First, the directive clearly establishes the employer’s responsibility to pay any outstanding remuneration. In order to help bring claims, a certain level of pay and a 3-month duration of the employment will be presumed – the burden of proof will then be on the employer (or indeed the worker) to prove differently. This should help overcome many of the difficulties in presenting the evidence needed for such claims.

Secondly, the migrant workers will be able to be assisted by third parties (such as trade unions or NGOs) to be designated by Member States. The third parties will be able to help the migrant workers to make complaints and to recover any unpaid remuneration.

Thirdly, in the most serious cases – in particular those covered by the criminal offence relating to particularly exploitative working conditions –  Member States will be able to grant temporary residence permits in a similar way as is already done for victims of trafficking.

When will the directive take effect?

Following approval by the European Parliament, the text will be examined by lawyer linguists before the Council can proceed to its final adoption. This is likely to take place in the spring. Once adopted, published and entered into force, the Member States will have two years to transpose the directive into national law. This means that the rules should be applicable throughout the EU as from summer 2011.

The Commission will report on the operation of the directive after a further three years.

In line with the relevant Treaty rules governing legislation in this area, Denmark will not be bound by the Directive; nor will Ireland and the United Kingdom, as they have not indicated their wish to participate.

Is there a need for more legal labour immigration into Europe?

The European Commission has been pointing to the possible need for more immigrant labour to support the economy and competitiveness of the EU since 2003. In particular, it has drawn attention to the labour market and demographic situation and trends in the EU, with its 2005 Policy Plan on Legal Migration and with its 2006 Communication on demography. The Commission has already in 2007 presented proposals for directives dealing with the admission of highly qualified workers (the so-called “EU Blue Card”) and the other creating a single procedure for a single permit and providing for a secure legal status for third-country workers once admitted in a Member State, and will soon be presenting proposals dealing with the admission of seasonal workers, intra-corporate transferees and remunerated trainees.

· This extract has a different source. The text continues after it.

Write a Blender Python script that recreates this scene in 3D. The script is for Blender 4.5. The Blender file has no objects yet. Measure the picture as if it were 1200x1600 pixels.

The reason for this stand is that an overall decline in employment can be expected in the coming years, as a result of demographic changes in the EU. Europeans are living longer, the so called “baby boom” generation is nearing retirement and birth rates are low. Labour and skills shortages are already noticeable in a number of sectors and they will tend to increase. According to population projections produced by Eurostat, by 2060 the working age population of the EU is projected to fall by almost 50 million even with continued net immigration similar to historical levels. By 2060, without such immigration, the working age population would be around 110 million lower than today which would mean that in the EU, overall, the number of people over 65 per person at working-age would more than double by 2060. Such evolutions present risks for the sustainability of our pensions, health and social protection systems and require increased public spending.

Solutions to compensate for the negative impact of demographic ageing on the labour market are to be found in the context of the Lisbon strategy for growth and jobs. Immigration is one of them, but not in itself “the” solution. When addressing this problem, the EU must first make use of its existing human resources (EU nationals and third-country nationals already legally resident on EU territory) through the achievement of the Lisbon objectives, including by bringing unemployed people back into the labour market. However, it is clear that labour immigration may help to alleviate the challenges arising from population ageing, and therefore play a crucial role in helping to address future labour and skill shortages, as well as to increase the EU’s growth potential and prosperity complementing ongoing structural reforms. This has also been recognised by the 2008 Spring European Council.